L'Italia esce indenne dal primo dei tre round previsti nel giro di un mese con le agenzie di rating, un match fondamentale dal cui esito dipendono crescita economica e credibilità sui mercati finanziari. Standard & Poor's ha infatti lasciato inalterata la tripla B che mantiene la Roma due gradini al di sopra del temutissimo livello junk, la bolgia in cui finiscono gli Stati scarsamente affidabili e che, come tali, vengono trattati dagli investitori. Confermato anche l'outlook stabile.
A carte ancora coperte, il ministro dell'Economia e delle finanze, Giancarlo Giorgetti, era apparso tranquillo: Abbiamo e ho scritto una Legge di bilancio che è impostata correttamente e che, a mio giudizio, troverà anche la valutazione onesta e obiettiva delle agenzie di rating, che l'hanno letta e, magari, non si sono affidati a gossip o titoli scandalistici.
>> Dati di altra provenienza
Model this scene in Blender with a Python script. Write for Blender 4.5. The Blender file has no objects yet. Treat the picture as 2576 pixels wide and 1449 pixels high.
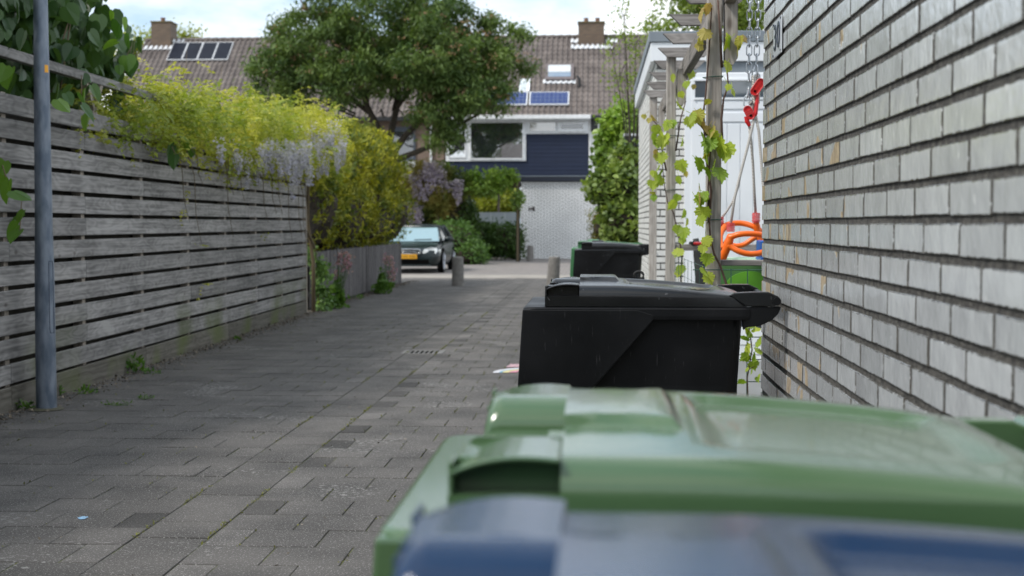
import bpy, math, random
import numpy as np
from mathutils import Vector, Matrix
rng = np.random.default_rng(7)
random.seed(7)
R = math.radians
sc = bpy.context.scene
COL = sc.collection

# ------------------------------------------------------------------ camera
H = 1.25
F = 3578.0                      # focal length in pixels of a 2576 px wide frame
YAW = math.atan(212 / F)
PITCH = math.atan((724.5 - 563) / F)
cam = bpy.data.cameras.new("camera")
cam.sensor_width = 36.0
cam.lens = F / 2576 * 36
cam.clip_start = 0.05
cam.clip_end = 800
cam.dof.use_dof = True
cam.dof.focus_distance = 4.7
cam.dof.aperture_fstop = 5.8
co = bpy.data.objects.new("camera", cam)
COL.objects.link(co)
co.location = (0, 0, H)
co.rotation_euler = (R(90) - PITCH, 0, YAW)
sc.camera = co
_cm = Matrix.Translation((0, 0, H)) @ co.rotation_euler.to_matrix().to_4x4()

def ray(u, v):
    d = Vector(((u - 1288) / F, -(v - 724.5) / F, -1.0))
    return _cm.to_3x3() @ d
def hx(u, v, X):
    d = ray(u, v); t = X / d.x
    return Vector((0, 0, H)) + d * t
def hy(u, v, Y):
    d = ray(u, v); t = Y / d.y
    return Vector((0, 0, H)) + d * t
def hz(u, v, Z=0.0):
    d = ray(u, v); t = (Z - H) / d.z
    return Vector((0, 0, H)) + d * t

# ------------------------------------------------------------------ world and sun
SUN_EL, SUN_AZ = R(50), R(-122)     # azimuth measured from +Y towards +X
w = bpy.data.worlds.new("World"); sc.world = w; w.use_nodes = True
nt = w.node_tree; N = nt.nodes; L = nt.links
bg = N["Background"]; bg.inputs[1].default_value = 0.105
sky = N.new("ShaderNodeTexSky"); sky.sky_type = 'NISHITA'; sky.sun_disc = False
sky.sun_elevation = SUN_EL; sky.sun_rotation = SUN_AZ
sky.air_density = 1.0; sky.dust_density = 1.5
tc = N.new("ShaderNodeTexCoord")
mp = N.new("ShaderNodeMapping"); mp.inputs['Scale'].default_value = (1.0, 1.0, 2.6)
mp.inputs['Rotation'].default_value = (0, 0, R(-16)); mp.inputs['Location'].default_value = (0.42, 0.15, 0.1)
ns = N.new("ShaderNodeTexNoise"); ns.inputs['Scale'].default_value = 3.4; ns.inputs['Detail'].default_value = 7; ns.inputs['Roughness'].default_value = 0.52
cr = N.new("ShaderNodeValToRGB"); cr.color_ramp.elements[0].position = 0.40; cr.color_ramp.elements[1].position = 0.53
mx = N.new("ShaderNodeMixRGB"); mx.inputs[2].default_value = (10.0, 10.3, 10.6, 1)
sm = N.new("ShaderNodeMixRGB"); sm.blend_type = 'MIX'; sm.inputs[0].default_value = 0.62; sm.inputs[2].default_value = (5.4, 7.3, 9.4, 1)
L.new(tc.outputs['Generated'], mp.inputs[0]); L.new(mp.outputs[0], ns.inputs['Vector'])
L.new(ns.outputs['Fac'], cr.inputs[0]); L.new(cr.outputs[0], mx.inputs[0])
L.new(sky.outputs[0], sm.inputs[1]); L.new(sm.outputs[0], mx.inputs[1]); L.new(mx.outputs[0], bg.inputs[0])

sun = bpy.data.lights.new("sun", 'SUN'); sun.energy = 2.4; sun.angle = R(10); sun.color = (1, 0.96, 0.90)
so = bpy.data.objects.new("sun", sun); COL.objects.link(so)
sd = Vector((math.sin(SUN_AZ) * math.cos(SUN_EL), math.cos(SUN_AZ) * math.cos(SUN_EL), math.sin(SUN_EL)))
so.rotation_euler = sd.to_track_quat('Z', 'Y').to_euler(); so.location = sd * 60

sc.view_settings.view_transform = 'Standard'
sc.view_settings.look = 'None'
sc.view_settings.exposure = 0.42
sc.view_settings.gamma = 1
sc.cycles.use_denoising = True
sc.cycles.max_bounces = 6
sc.cycles.transparent_max_bounces = 6

# ------------------------------------------------------------------ materials
def newmat(name):
    m = bpy.data.materials.new(name); m.use_nodes = True
    return m, m.node_tree, m.node_tree.nodes, m.node_tree.links, m.node_tree.nodes['Principled BSDF']
def c4(c): return (c[0], c[1], c[2], 1)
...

Le motivazioni alla base della decisione presa da S&P contengono infatti, inevitabilmente, anche un giudizio sull'operato del governo guidato da Giorgia Meloni e, in particolare, su quella manovra per 16 miliardi di euro in deficit che inizierà la navigazione in Parlamento quando a pronunciarsi sulla qualità del debito tricolore saranno, fra le principali agenzie, Fitch (il 10 novembre) e Moody's (una settimana dopo).
La sentenza di quest'ultima, che assegna all'Italia una valutazione di un solo scalino sopra il rating junk e non esclude un possibile declassamento causa un outlook negativo, è la più temuta.
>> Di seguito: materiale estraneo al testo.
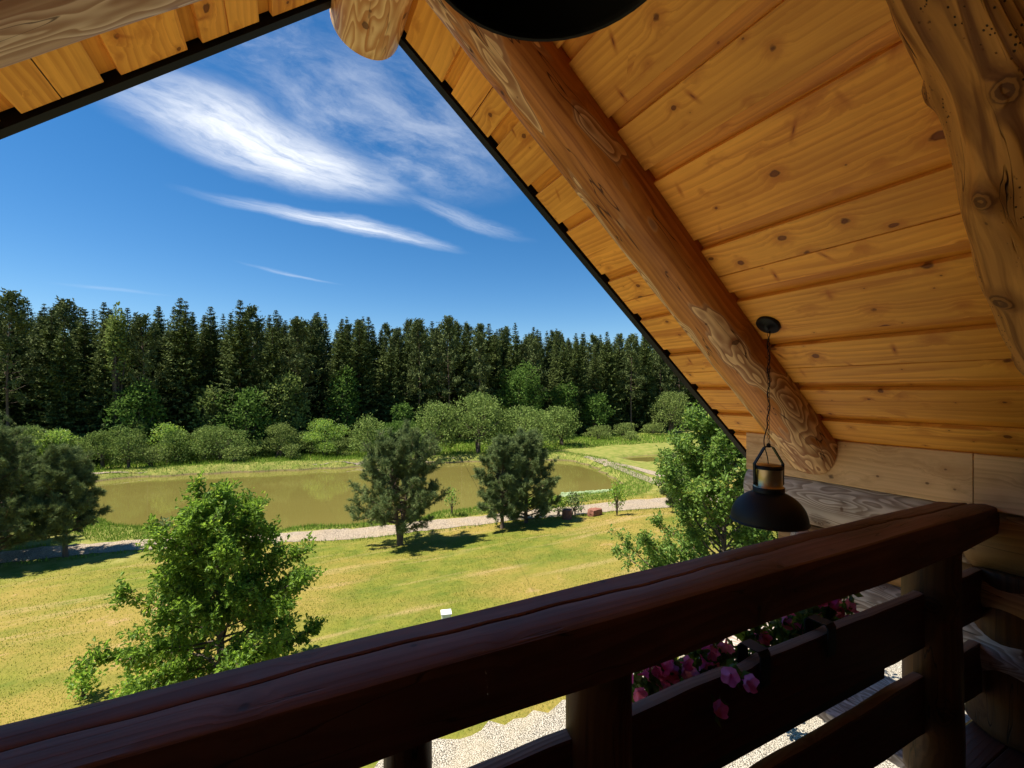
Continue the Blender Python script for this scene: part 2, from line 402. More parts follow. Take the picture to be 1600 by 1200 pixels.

Le bocce lasciate ferme da S&P dovrebbero intanto portare un po' di calma sul fronte dei titoli di Stato, dove lo spread Btp-Bund è rimasto sostanzialmente invariato rispetto alla vigilia a 204 punti e il rendimento del decennale stabile al 4,95%.
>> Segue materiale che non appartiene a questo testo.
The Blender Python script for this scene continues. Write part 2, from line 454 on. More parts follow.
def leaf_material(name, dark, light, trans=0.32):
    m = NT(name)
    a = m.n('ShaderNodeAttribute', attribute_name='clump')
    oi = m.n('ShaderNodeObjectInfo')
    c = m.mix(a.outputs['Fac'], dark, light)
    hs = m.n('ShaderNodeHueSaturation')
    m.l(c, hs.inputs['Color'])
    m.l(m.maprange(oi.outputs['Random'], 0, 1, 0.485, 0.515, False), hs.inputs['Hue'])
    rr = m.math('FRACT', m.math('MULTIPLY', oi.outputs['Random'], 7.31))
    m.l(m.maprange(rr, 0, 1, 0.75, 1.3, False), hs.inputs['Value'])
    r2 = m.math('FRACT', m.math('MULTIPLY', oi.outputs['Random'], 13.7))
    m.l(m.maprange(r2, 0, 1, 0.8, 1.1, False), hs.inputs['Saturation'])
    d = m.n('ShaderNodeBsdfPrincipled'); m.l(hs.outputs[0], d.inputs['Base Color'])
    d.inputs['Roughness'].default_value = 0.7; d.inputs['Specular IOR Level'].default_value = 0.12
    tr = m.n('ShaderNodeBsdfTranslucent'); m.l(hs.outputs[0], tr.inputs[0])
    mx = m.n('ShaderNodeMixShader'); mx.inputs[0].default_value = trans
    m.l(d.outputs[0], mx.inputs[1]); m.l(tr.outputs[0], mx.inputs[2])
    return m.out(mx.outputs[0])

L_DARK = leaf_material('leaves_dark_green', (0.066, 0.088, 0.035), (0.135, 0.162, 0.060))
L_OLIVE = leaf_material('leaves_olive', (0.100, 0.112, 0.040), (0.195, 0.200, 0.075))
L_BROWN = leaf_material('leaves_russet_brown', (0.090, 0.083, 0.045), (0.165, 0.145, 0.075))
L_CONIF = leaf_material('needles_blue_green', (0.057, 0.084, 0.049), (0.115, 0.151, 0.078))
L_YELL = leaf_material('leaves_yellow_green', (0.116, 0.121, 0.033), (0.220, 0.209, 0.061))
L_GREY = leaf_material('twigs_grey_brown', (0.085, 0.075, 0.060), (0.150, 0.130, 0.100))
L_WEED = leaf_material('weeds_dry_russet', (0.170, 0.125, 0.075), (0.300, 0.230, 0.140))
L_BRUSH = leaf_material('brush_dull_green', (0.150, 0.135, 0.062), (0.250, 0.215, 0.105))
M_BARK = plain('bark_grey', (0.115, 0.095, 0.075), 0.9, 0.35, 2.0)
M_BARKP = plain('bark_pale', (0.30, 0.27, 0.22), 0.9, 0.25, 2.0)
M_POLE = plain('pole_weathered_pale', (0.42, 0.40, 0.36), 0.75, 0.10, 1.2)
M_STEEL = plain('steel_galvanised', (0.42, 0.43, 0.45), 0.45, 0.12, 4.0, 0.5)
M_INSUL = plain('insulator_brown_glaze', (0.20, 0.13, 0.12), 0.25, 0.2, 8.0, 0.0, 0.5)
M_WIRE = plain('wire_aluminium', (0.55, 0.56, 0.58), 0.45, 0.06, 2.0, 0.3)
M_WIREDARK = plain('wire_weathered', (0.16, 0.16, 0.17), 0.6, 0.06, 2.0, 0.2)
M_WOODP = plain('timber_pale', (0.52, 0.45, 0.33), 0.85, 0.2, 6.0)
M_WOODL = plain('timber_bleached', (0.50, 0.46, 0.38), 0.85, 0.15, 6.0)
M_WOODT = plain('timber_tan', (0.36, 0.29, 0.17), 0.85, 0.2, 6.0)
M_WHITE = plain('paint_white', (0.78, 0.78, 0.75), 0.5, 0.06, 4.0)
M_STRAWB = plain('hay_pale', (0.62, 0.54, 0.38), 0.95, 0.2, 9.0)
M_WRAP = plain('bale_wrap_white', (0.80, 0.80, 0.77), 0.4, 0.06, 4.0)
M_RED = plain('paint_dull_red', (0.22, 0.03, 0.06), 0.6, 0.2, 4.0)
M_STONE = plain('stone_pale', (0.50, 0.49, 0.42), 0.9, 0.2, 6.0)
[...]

Evitare surriscaldamenti è fondamentale per impedire che si aprano scenari preoccupanti per la tenuta delle finanze pubbliche, che già si devono misurare con spazi di manovra resi angusti dal nodo Superbonus e dalla politica restrittiva della Bce.
Il nostro bilancio l'anno prossimo avrà 13-14 miliardi di interessi in più da pagare - calcola Giorgetti - . Se io non avessi avuto questi miliardi di interessi in più da pagare, avrei potuto fare uno sconto fiscale doppio o triplo rispetto a quest'anno. Punto fondamentale da cui discende cosa si può fare al momento e cosa no, e che impone ai partiti di governo di non stravolgere l'impianto della legge finanziaria. Non a caso, Giorgetti ha esercitato nei giorni scorsi una moral suasion nei confronti dei più recalcitranti a rinunciare a pretese inaccettabili, convinto com'è di aver raggiunto una quadra che contempla controllo dei conti pubblici ed equità sociale.
Spiega infatti che in relazione alla scrittura della legge di bilancio, abbiamo pensato che la cosa fondamentale fosse andare incontro alle esigenze delle famiglie con redditi
medio-bassi, dove perdita di potere d'acquisto è stata fino al 20% se guardiamo il carrello della spesa. Questo ha provocato un piccolo extra-deficit, ma in realtà sul 2023 rispettiamo gli obiettivi concordati in sede europea.